Jakarta attack

Militant's goal: Be ISIS point man in S-E Asia

Muhammad Bahrun Naim is said to be influential not just in Java but also in Sulawesi, where the East Indonesia Mujahidin is based. He has also crossed paths with other high-level Jemaah Islamiah operatives.
Muhammad Bahrun Naim is said to be influential not just in Java but also in Sulawesi, where the East Indonesia Mujahidin is based. He has also crossed paths with other high-level Jemaah Islamiah operatives.

He has been in contact with other Indonesian militants, ordered attacks and sent money

Indonesian Muhammad Bahrun Naim always harboured dreams of being the point man for the Islamic State in Iraq and Syria (ISIS) in South-east Asia.

This could give him either control over the terror group's operations and network in the region, or command of the Katibah Nusantara, a unit of ISIS fighters made up of Indonesians, Malaysians and others from South-east Asia.

Evidence seized from local militants arrested last month revealed that he had been in contact with them, issued orders for attacks and sent money.

These and other revelations about the 32-year-old computer science graduate were revealed to The Straits Times by a source familiar with intelligence matters.

Bahrun Naim has been among the ranks of ISIS' foreign fighters in Raqqa, Syria, since February last year after serving time in an Indonesian prison for the illegal possession of 533 assault rifle bullets.

He is said to be influential not just in Java but also in Sulawesi, where the East Indonesia Mujahidin led by Indonesia's most wanted terrorist, Santoso, is based.

His militant mindset was fortified after he joined local militant group Jamaah Ansharut Tauhid (JAT) in September 2008. This was in the same year JAT was established by Indonesia's firebrand cleric Abu Bakar Bashir after the Jemaah Islamiah (JI) terror group disbanded.

Bahrun has also crossed paths with other high-level JI operatives through Purnama Putra, a friend from university. This included JI bomb-maker Noordin Top, whom Purnama had helped procure wires for detonators and firearms before the 2004 bombing of the Australian Embassy in Jakarta.

Police intelligence indicates that Bahrun has sponsored at least two plans that originated in the Middle East to mount attacks in Indonesia - but they were foiled by the police.

He also asked a local militant named Ibadurrahman last year to form a terror cell and learn to make bombs and launch attacks.

The cell, consisting of six militants, had plans to strike targets in the city of Solo, including a police station, a church and a Buddhist temple. Ibadurrahman, however, was nabbed by the police, along with two accomplices, before the plan materialised.
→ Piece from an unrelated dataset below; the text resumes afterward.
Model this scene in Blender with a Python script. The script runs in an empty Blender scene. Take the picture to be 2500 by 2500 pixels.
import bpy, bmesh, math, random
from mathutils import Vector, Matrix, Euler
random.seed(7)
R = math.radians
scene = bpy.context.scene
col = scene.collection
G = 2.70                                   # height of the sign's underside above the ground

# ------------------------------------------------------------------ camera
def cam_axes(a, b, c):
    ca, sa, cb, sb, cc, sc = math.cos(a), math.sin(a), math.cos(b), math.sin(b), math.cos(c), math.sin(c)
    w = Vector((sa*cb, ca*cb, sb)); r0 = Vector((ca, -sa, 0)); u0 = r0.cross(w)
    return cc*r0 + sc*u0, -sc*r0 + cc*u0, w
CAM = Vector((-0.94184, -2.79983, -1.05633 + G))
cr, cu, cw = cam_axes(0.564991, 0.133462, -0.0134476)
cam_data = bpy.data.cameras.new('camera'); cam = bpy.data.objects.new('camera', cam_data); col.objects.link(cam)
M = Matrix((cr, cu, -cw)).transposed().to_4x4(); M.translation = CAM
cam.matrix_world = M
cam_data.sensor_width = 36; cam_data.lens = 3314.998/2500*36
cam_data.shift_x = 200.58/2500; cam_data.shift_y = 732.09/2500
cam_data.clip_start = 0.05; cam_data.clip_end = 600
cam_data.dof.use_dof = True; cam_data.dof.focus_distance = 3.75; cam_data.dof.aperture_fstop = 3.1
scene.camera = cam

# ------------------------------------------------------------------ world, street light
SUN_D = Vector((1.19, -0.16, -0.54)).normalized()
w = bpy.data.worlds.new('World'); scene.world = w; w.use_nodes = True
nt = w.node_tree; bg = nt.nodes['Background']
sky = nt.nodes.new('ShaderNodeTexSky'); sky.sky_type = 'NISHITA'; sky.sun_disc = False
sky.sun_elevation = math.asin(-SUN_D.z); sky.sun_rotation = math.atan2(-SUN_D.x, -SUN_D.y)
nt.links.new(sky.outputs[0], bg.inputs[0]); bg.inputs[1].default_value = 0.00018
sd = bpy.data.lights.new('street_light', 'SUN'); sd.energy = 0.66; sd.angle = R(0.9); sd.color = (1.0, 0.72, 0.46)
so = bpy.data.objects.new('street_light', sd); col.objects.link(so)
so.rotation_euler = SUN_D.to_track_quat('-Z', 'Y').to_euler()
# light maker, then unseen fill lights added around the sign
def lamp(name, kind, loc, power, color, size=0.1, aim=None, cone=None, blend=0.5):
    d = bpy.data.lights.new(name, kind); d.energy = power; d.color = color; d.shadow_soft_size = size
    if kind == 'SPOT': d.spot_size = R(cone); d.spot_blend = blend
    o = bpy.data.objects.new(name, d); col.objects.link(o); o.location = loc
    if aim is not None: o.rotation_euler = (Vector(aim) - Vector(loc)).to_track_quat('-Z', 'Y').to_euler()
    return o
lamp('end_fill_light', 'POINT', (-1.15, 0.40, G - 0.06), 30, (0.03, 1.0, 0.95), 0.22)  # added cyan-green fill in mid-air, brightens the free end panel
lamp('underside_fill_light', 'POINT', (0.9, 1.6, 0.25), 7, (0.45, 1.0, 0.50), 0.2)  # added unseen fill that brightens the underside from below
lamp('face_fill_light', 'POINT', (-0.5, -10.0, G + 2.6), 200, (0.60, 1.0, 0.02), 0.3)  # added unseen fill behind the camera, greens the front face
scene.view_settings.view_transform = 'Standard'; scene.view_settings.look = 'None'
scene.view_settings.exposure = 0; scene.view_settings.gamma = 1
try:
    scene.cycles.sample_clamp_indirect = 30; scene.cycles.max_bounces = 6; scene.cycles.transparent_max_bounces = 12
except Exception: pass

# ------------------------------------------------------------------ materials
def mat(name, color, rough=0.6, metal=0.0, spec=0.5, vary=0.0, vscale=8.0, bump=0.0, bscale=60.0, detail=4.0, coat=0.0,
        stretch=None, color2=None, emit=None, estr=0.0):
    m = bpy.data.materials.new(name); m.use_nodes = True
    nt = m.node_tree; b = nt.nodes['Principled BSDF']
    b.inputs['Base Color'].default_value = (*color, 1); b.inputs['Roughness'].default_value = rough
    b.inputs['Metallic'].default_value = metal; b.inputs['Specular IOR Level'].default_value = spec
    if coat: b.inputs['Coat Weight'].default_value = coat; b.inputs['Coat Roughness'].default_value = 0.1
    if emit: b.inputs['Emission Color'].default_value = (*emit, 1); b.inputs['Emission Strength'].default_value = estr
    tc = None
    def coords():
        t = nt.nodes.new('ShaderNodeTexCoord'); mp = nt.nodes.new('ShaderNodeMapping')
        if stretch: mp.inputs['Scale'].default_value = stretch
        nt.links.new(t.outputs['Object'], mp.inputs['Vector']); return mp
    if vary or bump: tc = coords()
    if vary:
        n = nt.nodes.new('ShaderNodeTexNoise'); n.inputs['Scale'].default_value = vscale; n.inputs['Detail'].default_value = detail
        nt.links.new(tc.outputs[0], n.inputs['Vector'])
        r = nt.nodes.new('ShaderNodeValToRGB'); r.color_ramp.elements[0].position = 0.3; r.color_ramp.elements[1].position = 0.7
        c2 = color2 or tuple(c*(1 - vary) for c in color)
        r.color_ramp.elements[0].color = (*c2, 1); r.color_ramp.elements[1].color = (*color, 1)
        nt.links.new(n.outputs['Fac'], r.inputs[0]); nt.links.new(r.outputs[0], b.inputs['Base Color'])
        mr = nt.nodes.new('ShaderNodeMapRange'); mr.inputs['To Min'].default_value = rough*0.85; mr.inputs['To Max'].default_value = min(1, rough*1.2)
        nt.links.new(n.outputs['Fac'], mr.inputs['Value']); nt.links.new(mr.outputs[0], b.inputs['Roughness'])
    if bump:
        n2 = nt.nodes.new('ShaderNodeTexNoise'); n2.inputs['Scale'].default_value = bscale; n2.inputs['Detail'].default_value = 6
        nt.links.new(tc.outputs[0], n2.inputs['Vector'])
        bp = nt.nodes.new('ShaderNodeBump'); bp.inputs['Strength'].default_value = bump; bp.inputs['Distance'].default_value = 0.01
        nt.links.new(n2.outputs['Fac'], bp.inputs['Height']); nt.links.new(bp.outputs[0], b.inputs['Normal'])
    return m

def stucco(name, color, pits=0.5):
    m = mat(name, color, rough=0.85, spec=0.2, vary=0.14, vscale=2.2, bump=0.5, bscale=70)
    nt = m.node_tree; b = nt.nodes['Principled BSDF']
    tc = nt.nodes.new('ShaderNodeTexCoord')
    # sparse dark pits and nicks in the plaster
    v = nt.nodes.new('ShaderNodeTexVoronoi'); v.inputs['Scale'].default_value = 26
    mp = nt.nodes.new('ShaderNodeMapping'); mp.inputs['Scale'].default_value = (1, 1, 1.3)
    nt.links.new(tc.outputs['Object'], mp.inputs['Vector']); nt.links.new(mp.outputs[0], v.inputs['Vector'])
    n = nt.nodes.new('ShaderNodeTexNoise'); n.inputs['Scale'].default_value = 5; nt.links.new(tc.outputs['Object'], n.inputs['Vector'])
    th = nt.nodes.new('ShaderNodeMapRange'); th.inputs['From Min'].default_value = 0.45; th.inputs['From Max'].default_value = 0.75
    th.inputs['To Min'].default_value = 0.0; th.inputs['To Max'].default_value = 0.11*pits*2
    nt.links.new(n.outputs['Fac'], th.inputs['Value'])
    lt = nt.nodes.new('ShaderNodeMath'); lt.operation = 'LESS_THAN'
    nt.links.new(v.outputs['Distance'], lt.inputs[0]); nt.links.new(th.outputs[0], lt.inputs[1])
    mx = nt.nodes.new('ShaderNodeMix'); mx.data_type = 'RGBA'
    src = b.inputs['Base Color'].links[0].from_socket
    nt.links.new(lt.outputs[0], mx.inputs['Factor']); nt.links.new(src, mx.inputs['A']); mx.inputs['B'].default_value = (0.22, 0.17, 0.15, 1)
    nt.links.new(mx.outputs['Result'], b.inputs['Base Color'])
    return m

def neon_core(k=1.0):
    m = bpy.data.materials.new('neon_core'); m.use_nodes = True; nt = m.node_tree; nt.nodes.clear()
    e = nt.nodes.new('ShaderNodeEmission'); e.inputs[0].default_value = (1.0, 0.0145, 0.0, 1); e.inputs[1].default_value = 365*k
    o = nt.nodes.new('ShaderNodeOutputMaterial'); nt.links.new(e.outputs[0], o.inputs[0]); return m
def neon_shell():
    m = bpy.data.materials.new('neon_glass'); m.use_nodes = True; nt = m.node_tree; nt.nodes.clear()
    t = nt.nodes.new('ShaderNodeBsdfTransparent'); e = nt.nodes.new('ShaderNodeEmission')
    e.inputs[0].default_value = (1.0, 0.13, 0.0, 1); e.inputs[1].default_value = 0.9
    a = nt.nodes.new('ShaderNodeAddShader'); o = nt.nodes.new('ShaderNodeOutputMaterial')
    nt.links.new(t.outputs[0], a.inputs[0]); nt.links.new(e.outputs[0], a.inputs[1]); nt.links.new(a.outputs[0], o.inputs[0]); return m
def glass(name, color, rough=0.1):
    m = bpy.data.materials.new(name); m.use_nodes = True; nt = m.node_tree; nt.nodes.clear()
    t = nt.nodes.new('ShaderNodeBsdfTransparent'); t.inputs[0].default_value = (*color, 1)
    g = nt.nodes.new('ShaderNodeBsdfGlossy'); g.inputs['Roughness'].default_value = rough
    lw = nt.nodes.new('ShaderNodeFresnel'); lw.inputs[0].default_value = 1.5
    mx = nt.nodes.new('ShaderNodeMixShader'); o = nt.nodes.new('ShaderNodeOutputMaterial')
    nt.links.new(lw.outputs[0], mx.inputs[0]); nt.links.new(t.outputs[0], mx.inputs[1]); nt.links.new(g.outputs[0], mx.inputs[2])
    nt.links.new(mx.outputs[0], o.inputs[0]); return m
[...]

From Syria, Bahrun also started a group chat using the Telegram messenger app, which reached some 103 militants across Indonesia.

In September last year, he sent a link to a website containing a manual to assemble bombs to a former schoolmate and a militant, Arif Hidayatullah, via Telegram.

He asked him to launch an attack on, among other high-level targets, Jakarta Governor Basuki Tjahaja Purnama, but the plan was never carried out.